Enfin, l’utilisation intensive d’armes à trajectoire haute (roquettes et mortiers) par l’ennemi a obligé les stratèges israéliens à réfléchir et à allouer de vrais moyens à la défense. Longtemps obsédé par la logique offensive, Israël a fini par développer un système de défense dont le premier niveau est le dôme de fer pour l’interception des obus de mortier et de roquettes à courte et moyenne portée. Le gain est double. Sur le plan politique, minimiser les dégâts matériels et les pertes humaines laisse au gouvernement israélien le choix du moment propice et de l’ampleur de la réponse. De même, le développement et la production en un temps record d’un système aussi performant a permis à l’industrie israélienne de la défense de proposer à ses clients une solution unique. Comme jadis avec les drones, un problème opérationnel devient un avantage technologique et opérationnel en même temps qu’un secteur d’activité économique. Cependant, cette stratégie a ses limites. L’opération Bouclier défensif en Cisjordanie en avril 2002, la seconde guerre du Liban en 2006, les opérations à Gaza en 2008-2009, 2012 et 2014 : autant de « petites guerres » qui durent des jours, voire des semaines, paralysent l’État d’Israël, lui coûtent cher et exposent sa vulnérabilité. Le bilan est donc positif, mais fragile : l’opération Bouclier défensif a brisé la seconde intifada et la guerre au Liban en 2006 a contribué à calmer le secteur depuis. Grâce aux opérations israéliennes plus au moins secrètes, ainsi qu’en raison de l’implication du Hezbollah en Syrie, la frontière israélo-libanaise bénéficie ces quinze dernières années d’un répit sans précédent depuis 1968.

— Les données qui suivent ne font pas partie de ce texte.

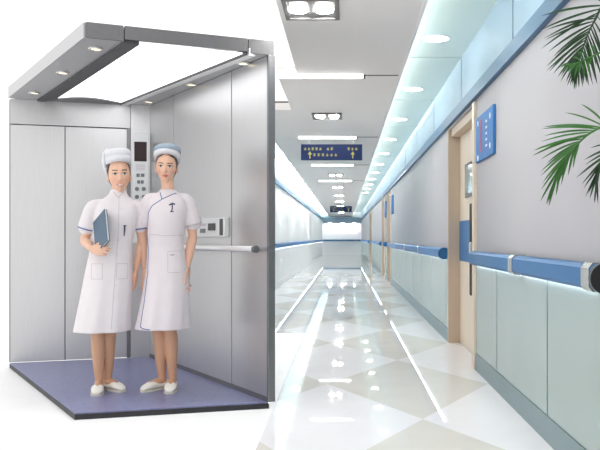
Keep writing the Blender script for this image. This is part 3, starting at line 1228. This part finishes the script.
def shoe(parent, heel, toe):
    """A slip-on: low sides, closed toe, the instep left open."""
    h_, t_ = Vector(heel), Vector(toe)
    d = (t_ - h_)
    L = d.length
    d.normalize()
    s = Vector((-d.y, d.x, 0))
    bm = bmesh.new()
    prof = [(-0.02, 0.018, 0.030), (0.0, 0.028, 0.060), (0.12, 0.033, 0.062), (0.30, 0.033, 0.050), (0.46, 0.037, 0.045), (0.58, 0.041, 0.066),
            (0.70, 0.043, 0.060), (0.84, 0.040, 0.048), (0.95, 0.029, 0.036), (1.0, 0.016, 0.024)]
    rings = []
    for f, hw, top in prof:
        c = h_ + d * (L * f)
        rr = []
        for k in range(20):
            a = 2 * math.pi * k / 20
            x = math.copysign(abs(math.cos(a)) ** 0.8, math.cos(a)) * hw
            z_ = 0.012 + (top - 0.012) * (0.5 + 0.5 * math.copysign(abs(math.sin(a)) ** 0.8, math.sin(a)))
            rr.append(bm.verts.new(Vector((c.x, c.y, 0)) + s * x + UP * z_))
        rings.append(rr)
    for i in range(len(rings) - 1):
        for k in range(20):
            bm.faces.new((rings[i][k], rings[i][(k + 1) % 20], rings[i + 1][(k + 1) % 20], rings[i + 1][k]))
    bm.faces.new(rings[0])
    bm.faces.new(rings[-1])
    o = obj('shoe', bm, M['shoe'], parent, True, world=False)
    md = o.modifiers.new('subdivision', 'SUBSURF')
    md.levels = md.render_levels = 1
    bm = bmesh.new()
    a_, b_ = [], []
    for f, hw, top in prof:
        c = h_ + d * (L * f)
        a_.append((c + s * (hw + 0.002)))
        b_.append((c - s * (hw + 0.002)))
    prism(bm, [(p.x, p.y) for p in a_ + b_[::-1]], 0.0, 0.014)
    obj('sole', bm, M['sole'], o, world=False)


def leg(bm, hip, knee, ankle, toe):
    hip, knee, ankle, toe = map(Vector, (hip, knee, ankle, toe))
    mid = knee.lerp(ankle, 0.30)
    d = Vector((toe.x - ankle.x, toe.y - ankle.y, 0)).normalized()
    back_ = -d
    pts = [hip, hip.lerp(knee, 0.5), knee + UP * 0.03, knee - UP * 0.03, mid + back_ * 0.008, knee.lerp(ankle, 0.65), ankle + UP * 0.02, ankle - UP * 0.01]
    smooth_tube(bm, pts, [0.075, 0.064, 0.047, 0.043, 0.0465, 0.037, 0.0275, 0.029], 4, 18)
    heel = ankle + back_ * 0.035
    smooth_tube(bm, [Vector((heel.x, heel.y, 0.036)), Vector((ankle.x, ankle.y, 0.048)) + d * 0.03, Vector((ankle.x, ankle.y, 0.040)) + d * 0.085, Vector((ankle.x, ankle.y, 0.030)) + d * 0.14],
                [0.024, 0.030, 0.027, 0.016], 4, 14)
    return heel + back_ * 0.022, Vector((ankle.x, ankle.y, 0)) + d * 0.178


def arm(bm, sh, el, wr, k=1.0):
    sh, el, wr = map(Vector, (sh, el, wr))
    smooth_tube(bm, [sh, sh.lerp(el, 0.5), el, el.lerp(wr, 0.3), el.lerp(wr, 0.7), wr], [0.040 * k, 0.037 * k, 0.031 * k, 0.033 * k, 0.026 * k, 0.0205 * k], 4, 16)


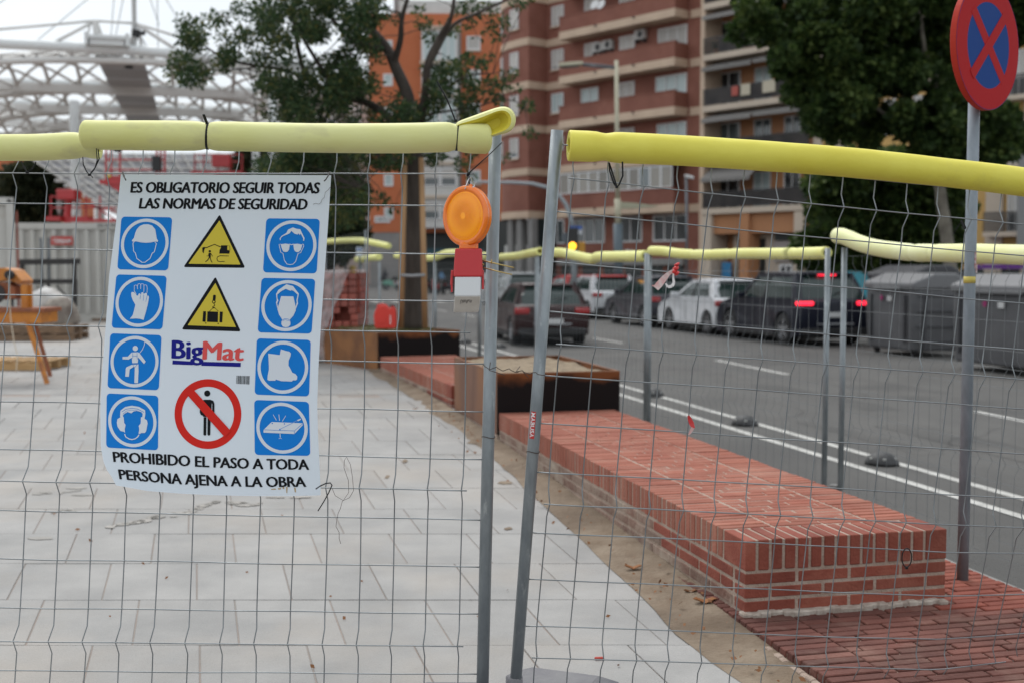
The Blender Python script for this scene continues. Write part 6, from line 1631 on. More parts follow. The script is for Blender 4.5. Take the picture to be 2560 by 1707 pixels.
def head(px, py, px2, py2, back=.62):
    """heading and place from the road contact of rear and front near wheels"""
    a = G(px, py, RZ); b = G(px2, py2, RZ); d = b - a; d.z = 0; return a, math.atan2(d.y, d.x), d.normalized()
def place(px, py, ang, xr, h):
    """near (left) rear wheel contact at the pixel; returns the origin"""
    a = G(px, py, RZ); d = Vector((math.cos(ang), math.sin(ang), 0)); l = Vector((-d.y, d.x, 0))
    o = a - d * xr - l * (h - .11); o.z = RZ; return o
rd = math.atan2(.965, -.262)
P_wine = paint('dark_wine_paint', (.030, .010, .010)); P_black = paint('blue_black_paint', (.010, .012, .022)); P_white = paint('white_paint', (.62, .63, .65)); P_grey = paint('dark_grey_paint', (.045, .045, .055))
P_red = paint('red_paint', (.40, .02, .02)); P_silver = paint('silver_paint', (.36, .38, .39)); P_blk = paint('black_paint', (.012, .012, .014))
car('dark wine red hatchback driving away just right of the central posts', place(1287, 862, math.atan2(.99, -.16), .70, .86), math.atan2(.99, -.16), P_wine, L=4.15, Wd=1.72, H=1.40, belt=.93, name='moving_car', wr=.32, xr=.70)
car('black SUV with lit red tail lights beside the grey bins', place(1965, 862, math.atan2(.961, -.276), .78, .93), math.atan2(.961, -.276), P_black, L=4.3, Wd=1.86, H=1.66, belt=1.06, wr=.36, xr=.78, wb=2.68, lit=True, hood=1.12, roofx0=.5, roofx1=.56)
G_ = 'cars parked along the street'
car('white hatchback parked in front of the black SUV', place(1775, 838, rd, .62, .88), rd, P_white, group=G_, roofx1=.5)
car('dark grey hatchback parked between the two white cars', place(1614, 818, rd, .62, .88), rd, P_grey, group=G_, H=1.5)
car('white small car with a bright red roof in the parked row', place(1477, 798, rd, .62, .86), rd, P_white, roofm=P_red, H=1.5, group=G_)
car('red car parked beyond the white one with the red roof', place(1412, 782, rd, .62, .86), rd, P_red, group=G_)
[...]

Soixante-douze ans après sa fondation et cent quarante ans après les premières réalisations du projet national juif, Israël et le sionisme n’ont toujours pas trouvé une réponse adéquate à la question qui leur est posée depuis les origines : quelle place pour les Arabes (devenus Palestiniens) sur cette terre ? Mais faute de réponse, doté d’un génie tactique et technologique, Israël comble les brèches, gagne du temps et impose des faits accomplis, tout en soignant sa population, son économie et ses infrastructures.
À lire aussi : Le terrorisme maritime : menace ou fantasme ?
[1] Il existait des juifs autochtones dans quasiment toutes les villes arabes avant le début du sionisme.
[2] Les premières Katiouchas sont lancées de la Jordanie vers la ville de Beth Shéan le 16 septembre 1968.